- [Goal]
Write out the whole listing exactly as it stands.

▼

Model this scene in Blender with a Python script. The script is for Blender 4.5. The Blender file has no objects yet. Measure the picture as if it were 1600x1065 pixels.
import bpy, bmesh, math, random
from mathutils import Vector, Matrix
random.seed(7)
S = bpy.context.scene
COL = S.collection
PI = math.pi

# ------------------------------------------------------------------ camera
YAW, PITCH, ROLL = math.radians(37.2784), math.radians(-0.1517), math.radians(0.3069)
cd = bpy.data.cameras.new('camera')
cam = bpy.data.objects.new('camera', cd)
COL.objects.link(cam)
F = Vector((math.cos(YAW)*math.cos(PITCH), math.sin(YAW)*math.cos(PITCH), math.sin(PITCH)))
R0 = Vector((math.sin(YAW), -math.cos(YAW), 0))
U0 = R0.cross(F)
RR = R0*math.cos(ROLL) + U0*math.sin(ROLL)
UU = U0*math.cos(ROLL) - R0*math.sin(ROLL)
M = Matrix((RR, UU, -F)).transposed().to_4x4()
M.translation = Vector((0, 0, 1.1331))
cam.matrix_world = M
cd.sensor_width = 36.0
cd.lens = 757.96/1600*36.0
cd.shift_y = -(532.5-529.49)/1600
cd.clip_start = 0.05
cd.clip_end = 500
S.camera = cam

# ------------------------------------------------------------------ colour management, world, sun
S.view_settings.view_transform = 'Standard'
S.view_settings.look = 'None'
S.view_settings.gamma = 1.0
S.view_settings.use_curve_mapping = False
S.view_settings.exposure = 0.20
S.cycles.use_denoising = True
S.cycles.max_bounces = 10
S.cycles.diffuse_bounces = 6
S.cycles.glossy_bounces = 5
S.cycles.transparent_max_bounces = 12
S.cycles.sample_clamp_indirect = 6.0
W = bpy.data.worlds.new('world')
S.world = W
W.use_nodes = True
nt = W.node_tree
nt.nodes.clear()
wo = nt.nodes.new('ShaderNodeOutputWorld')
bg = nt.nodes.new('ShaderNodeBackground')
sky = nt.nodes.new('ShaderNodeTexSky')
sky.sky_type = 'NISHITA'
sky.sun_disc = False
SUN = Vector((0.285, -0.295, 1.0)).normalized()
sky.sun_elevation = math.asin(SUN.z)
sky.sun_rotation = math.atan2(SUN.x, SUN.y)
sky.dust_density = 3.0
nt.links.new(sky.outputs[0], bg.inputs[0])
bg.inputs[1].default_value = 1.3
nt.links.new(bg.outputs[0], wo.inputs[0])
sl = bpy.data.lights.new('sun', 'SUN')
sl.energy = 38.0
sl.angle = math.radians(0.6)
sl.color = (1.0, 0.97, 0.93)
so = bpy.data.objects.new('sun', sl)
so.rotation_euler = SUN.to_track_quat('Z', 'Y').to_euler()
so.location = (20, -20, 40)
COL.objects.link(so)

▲

- [Problem solution]
Model this scene in Blender with a Python script. The script is for Blender 4.5. The Blender file has no objects yet. Measure the picture as if it were 1600x1065 pixels.
import bpy, bmesh, math, random
from mathutils import Vector, Matrix
random.seed(7)
S = bpy.context.scene
COL = S.collection
PI = math.pi

# ------------------------------------------------------------------ camera
YAW, PITCH, ROLL = math.radians(37.2784), math.radians(-0.1517), math.radians(0.3069)
cd = bpy.data.cameras.new('camera')
cam = bpy.data.objects.new('camera', cd)
COL.objects.link(cam)
F = Vector((math.cos(YAW)*math.cos(PITCH), math.sin(YAW)*math.cos(PITCH), math.sin(PITCH)))
R0 = Vector((math.sin(YAW), -math.cos(YAW), 0))
U0 = R0.cross(F)
RR = R0*math.cos(ROLL) + U0*math.sin(ROLL)
UU = U0*math.cos(ROLL) - R0*math.sin(ROLL)
M = Matrix((RR, UU, -F)).transposed().to_4x4()
M.translation = Vector((0, 0, 1.1331))
cam.matrix_world = M
cd.sensor_width = 36.0
cd.lens = 757.96/1600*36.0
cd.shift_y = -(532.5-529.49)/1600
cd.clip_start = 0.05
cd.clip_end = 500
S.camera = cam

# ------------------------------------------------------------------ colour management, world, sun
S.view_settings.view_transform = 'Standard'
S.view_settings.look = 'None'
S.view_settings.gamma = 1.0
S.view_settings.use_curve_mapping = False
S.view_settings.exposure = 0.20
S.cycles.use_denoising = True
S.cycles.max_bounces = 10
S.cycles.diffuse_bounces = 6
S.cycles.glossy_bounces = 5
S.cycles.transparent_max_bounces = 12
S.cycles.sample_clamp_indirect = 6.0
W = bpy.data.worlds.new('world')
S.world = W
W.use_nodes = True
nt = W.node_tree
nt.nodes.clear()
wo = nt.nodes.new('ShaderNodeOutputWorld')
bg = nt.nodes.new('ShaderNodeBackground')
sky = nt.nodes.new('ShaderNodeTexSky')
sky.sky_type = 'NISHITA'
sky.sun_disc = False
SUN = Vector((0.285, -0.295, 1.0)).normalized()
sky.sun_elevation = math.asin(SUN.z)
sky.sun_rotation = math.atan2(SUN.x, SUN.y)
sky.dust_density = 3.0
nt.links.new(sky.outputs[0], bg.inputs[0])
bg.inputs[1].default_value = 1.3
nt.links.new(bg.outputs[0], wo.inputs[0])
sl = bpy.data.lights.new('sun', 'SUN')
sl.energy = 38.0
sl.angle = math.radians(0.6)
sl.color = (1.0, 0.97, 0.93)
so = bpy.data.objects.new('sun', sl)
so.rotation_euler = SUN.to_track_quat('Z', 'Y').to_euler()
so.location = (20, -20, 40)
COL.objects.link(so)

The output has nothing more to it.